McGregor’s prose style and approach are unique. His sentences circle the subject, build on non-sequiturs and juxtapositions, accumulate like imagistic flashes. When he mentions the missing girl, the reader is shocked back to the center, having become rapt in the happenstances of the village where the action takes place. McGregor employs a large mise en scène and populates it with individuals, all acutely drawn, in a democratic process similar to what Robert Altman used to do in films like Nashville and Gosford Park. Are any of these good folks guilty of a crime, complicit somehow in Becky’s disappearance? The answer is secondary to the analysis of each character, to the psychology of what makes us human, what makes us stick together or fly apart.

The amassing of mundane elements and facets of character, the bone-deep life of the village, create a complex quilt of intensely rendered components: “The clocks went back and the nights overtook the short days. The teenagers walked home from the bus stop in the dark. A man fitting the missing girl’s father’s description was seen walking farther and farther away from the village.” And: “By April the first swallows were seen and the walkers were back on the hills. At the heronry high in the trees above the quarry there was a persistent unsettledness of wings.” And: “Jane Hughes held a service at the church to mark five years since the girl had gone missing, and this time the mother managed to attend. Care was taken not to call it a memorial service. …”

There’s a grace and shimmer to McGregor’s prose reminiscent of the great Irish writers like William Trevor and Brian Moore. There’s also, at times, a drunken poetic cadence that recalls the bravura of Scotland’s James Kelman. But McGregor is his own man, and, ultimately, his style is as idiosyncratic as it is utilitarian. His seemingly simple sentences carry great weight.

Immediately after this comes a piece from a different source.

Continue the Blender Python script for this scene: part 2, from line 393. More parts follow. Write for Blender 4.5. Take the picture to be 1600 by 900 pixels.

What the author seems most interested in is the passage of time, how it flows around and through us no matter what occurs. How we reckon it, how we are aware of it, never varies. “The clocks went forward,” he says, “and the evenings opened up and the days stood a little straighter on their feet. The catkins came out on the willows by the river and swung wildly in the wind.” Seasons change, animals arrive and depart, the air is cooler, the rain more insistent, people move away, and some come back and some don’t. The river rises and then abates. Holidays come and go. Men and women get together, break apart. Lambings, parties, marriages, deaths. There is a rhythm to life that even death is woven into. Even the death of a child. As the years go by, the picture of Becky changes. She’s near 15 now, now 17. Computer generated imaging comes into play. This is how she would look if she’s still alive. She’s still alive, many say.

Years on, some of the villagers still feel they are under the Curse of the Missing Girl. Even in McGregor’s elegant, controlled, lapidary technique, the mystery still rises to the surface. What happened to Rebecca “Becky” Shaw?